First Click: The future of Europe’s internet is being decided right now
October 27th, 2015

It’s 12:30pm in Strasbourg, France meaning EU voting on European net neutrality legislation will begin any minute. I’m suddenly reminded of a 2011 report submitted to the UN Human Rights Council concerning the promotion and protection of the right to freedom of expression on the internet:
"Unlike any other medium, the internet enables individuals to seek, receive and impart information and ideas of all kinds instantaneously and inexpensively across national borders. By vastly expanding the capacity of individuals to enjoy their right to freedom of opinion and expression, which is an "enabler" of other human rights, the internet boosts economic, social and political development, and contributes to the progress of humankind as a whole."

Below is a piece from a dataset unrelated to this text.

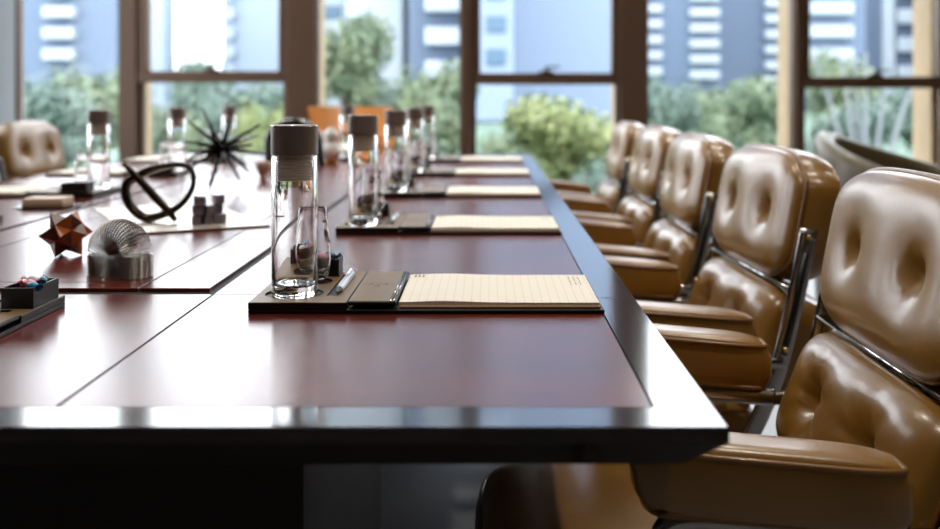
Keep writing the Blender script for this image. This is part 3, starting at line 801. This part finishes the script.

Germany, France, and other States have gone even farther by declaring access to the internet a basic human right. Whether you believe the internet to be on par with the right to freely express yourself is irrelevant to today’s proceedings — fact is, the internet is now the medium through which we communicate. But as Amar Toor wrote yesterday, the proposed net neutrality legislation "includes major loopholes that could undermine the very principle that it claims to protect."
Any net neutrality law that allows internet traffic to be shaped by an ISP requires data monitoring and inspection. Not by the NSA but by ISPs like KPN and TalkTalk and Orange — companies that become the gatekeepers of data, ultimately choosing who wins (deep-pocketed incumbents) and who loses (you). That doesn’t sound like the "free and open" internet we’ve been promised.
Yesterday Tim Berners Lee, the inventor of the World Wide Web, cautioned, "If adopted as currently written, these rules will threaten innovation, free speech and privacy, and compromise Europe’s ability to lead in the digital economy."
We’ll soon see what kind of amendments, if any, are passed when voting concludes over the next few hours, presumably in time for a scheduled press event at 10:30am ET.